- [Exercise requirements] Leaving the pictures aside, transcribe every line below exactly.

_____

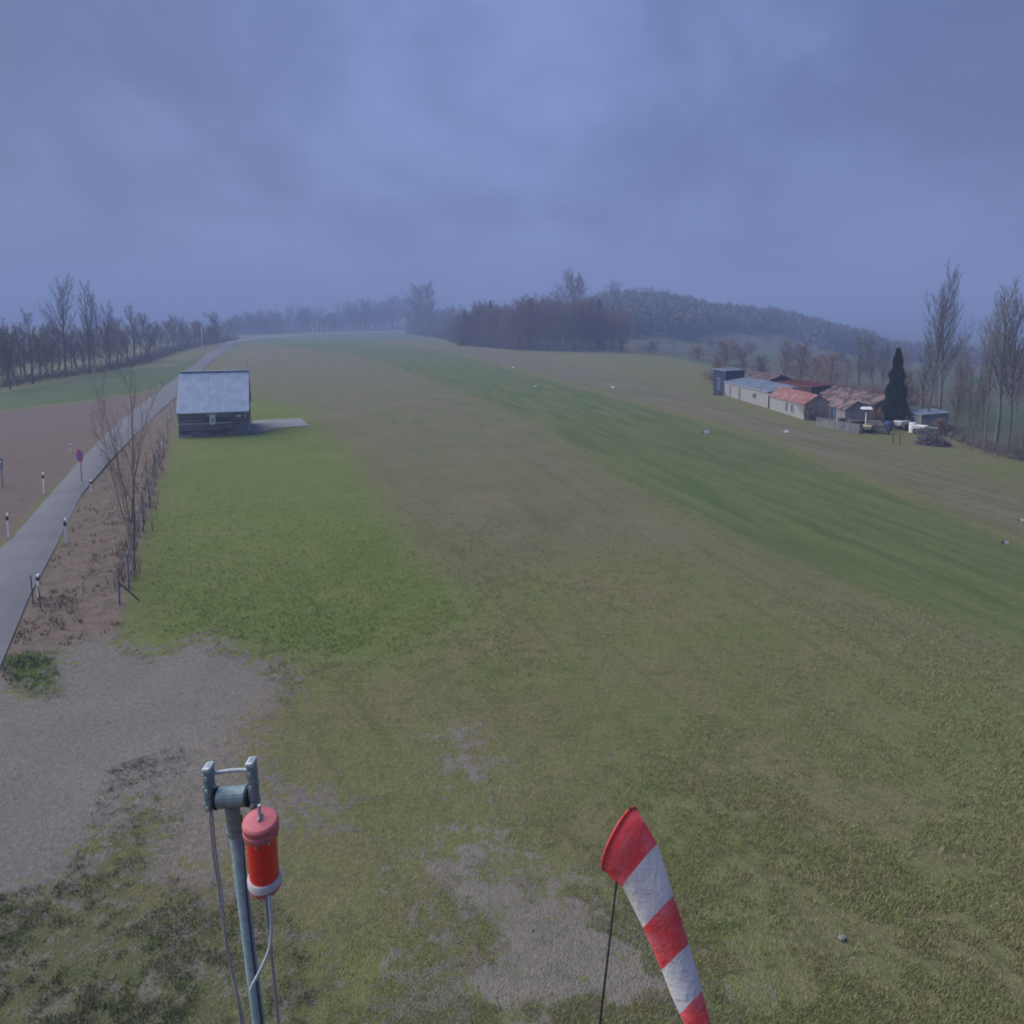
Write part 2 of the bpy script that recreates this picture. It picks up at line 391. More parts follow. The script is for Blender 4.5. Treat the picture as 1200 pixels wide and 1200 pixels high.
def red_lens():
    m, nt, b = new_mat('red_lens'); tc = nt.node('ShaderNodeTexCoord').outputs['Object']
    sp = nt.ramp(nt.noise(nt.mapping(tc, scale=(1, 1, .6)), 32, 3, .6), .66, .72)
    nt.put(b.inputs['Base Color'], nt.mix(sp, (.66,.008,.012), (.75,.32,.30)))
    b.inputs['Roughness'].default_value = .22; b.inputs['Coat Weight'].default_value = .4; b.inputs['Specular IOR Level'].default_value = .5
    return m
M_lens = red_lens()
M_rope = mat('weathered_rope', (.36,.35,.36), (.24,.23,.25), 60, .9)
M_sockr = None
def cloth(name, c, c2):
    m, nt, b = new_mat(name); tc = nt.node('ShaderNodeTexCoord').outputs['Object']
    n = nt.noise(tc, 5, 4, .6); nt.put(b.inputs['Base Color'], nt.mix(nt.ramp(n, .35, .7), c, c2))
    b.inputs['Roughness'].default_value = .75
    tr = nt.node('ShaderNodeBsdfTranslucent'); nt.put(tr.inputs['Color'], c)
    mx = nt.node('ShaderNodeMixShader'); mx.inputs[0].default_value = .22
    nt.l.new(b.outputs[0], mx.inputs[1]); nt.l.new(tr.outputs[0], mx.inputs[2])
    nt.l.new(mx.outputs[0], nt.n['Material Output'].inputs['Surface'])
    wv = nt.noise(tc, 11, 3, .5, .8); bn = nt.node('ShaderNodeBump'); bn.inputs['Strength'].default_value = .7; bn.inputs['Distance'].default_value = .03
    nt.put(bn.inputs['Height'], wv); nt.l.new(bn.outputs[0], b.inputs['Normal'])
    return m
M_sred = cloth('red_cloth', (.86,.085,.085), (.82,.19,.21)); M_swhite = cloth('white_cloth', (.78,.76,.78), (.68,.66,.70))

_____

- [Solution to this problem]
Write part 2 of the bpy script that recreates this picture. It picks up at line 391. More parts follow. The script is for Blender 4.5. Treat the picture as 1200 pixels wide and 1200 pixels high.
def red_lens():
    m, nt, b = new_mat('red_lens'); tc = nt.node('ShaderNodeTexCoord').outputs['Object']
    sp = nt.ramp(nt.noise(nt.mapping(tc, scale=(1, 1, .6)), 32, 3, .6), .66, .72)
    nt.put(b.inputs['Base Color'], nt.mix(sp, (.66,.008,.012), (.75,.32,.30)))
    b.inputs['Roughness'].default_value = .22; b.inputs['Coat Weight'].default_value = .4; b.inputs['Specular IOR Level'].default_value = .5
    return m
M_lens = red_lens()
M_rope = mat('weathered_rope', (.36,.35,.36), (.24,.23,.25), 60, .9)
M_sockr = None
def cloth(name, c, c2):
    m, nt, b = new_mat(name); tc = nt.node('ShaderNodeTexCoord').outputs['Object']
    n = nt.noise(tc, 5, 4, .6); nt.put(b.inputs['Base Color'], nt.mix(nt.ramp(n, .35, .7), c, c2))
    b.inputs['Roughness'].default_value = .75
    tr = nt.node('ShaderNodeBsdfTranslucent'); nt.put(tr.inputs['Color'], c)
    mx = nt.node('ShaderNodeMixShader'); mx.inputs[0].default_value = .22
    nt.l.new(b.outputs[0], mx.inputs[1]); nt.l.new(tr.outputs[0], mx.inputs[2])
    nt.l.new(mx.outputs[0], nt.n['Material Output'].inputs['Surface'])
    wv = nt.noise(tc, 11, 3, .5, .8); bn = nt.node('ShaderNodeBump'); bn.inputs['Strength'].default_value = .7; bn.inputs['Distance'].default_value = .03
    nt.put(bn.inputs['Height'], wv); nt.l.new(bn.outputs[0], b.inputs['Normal'])
    return m
M_sred = cloth('red_cloth', (.86,.085,.085), (.82,.19,.21)); M_swhite = cloth('white_cloth', (.78,.76,.78), (.68,.66,.70))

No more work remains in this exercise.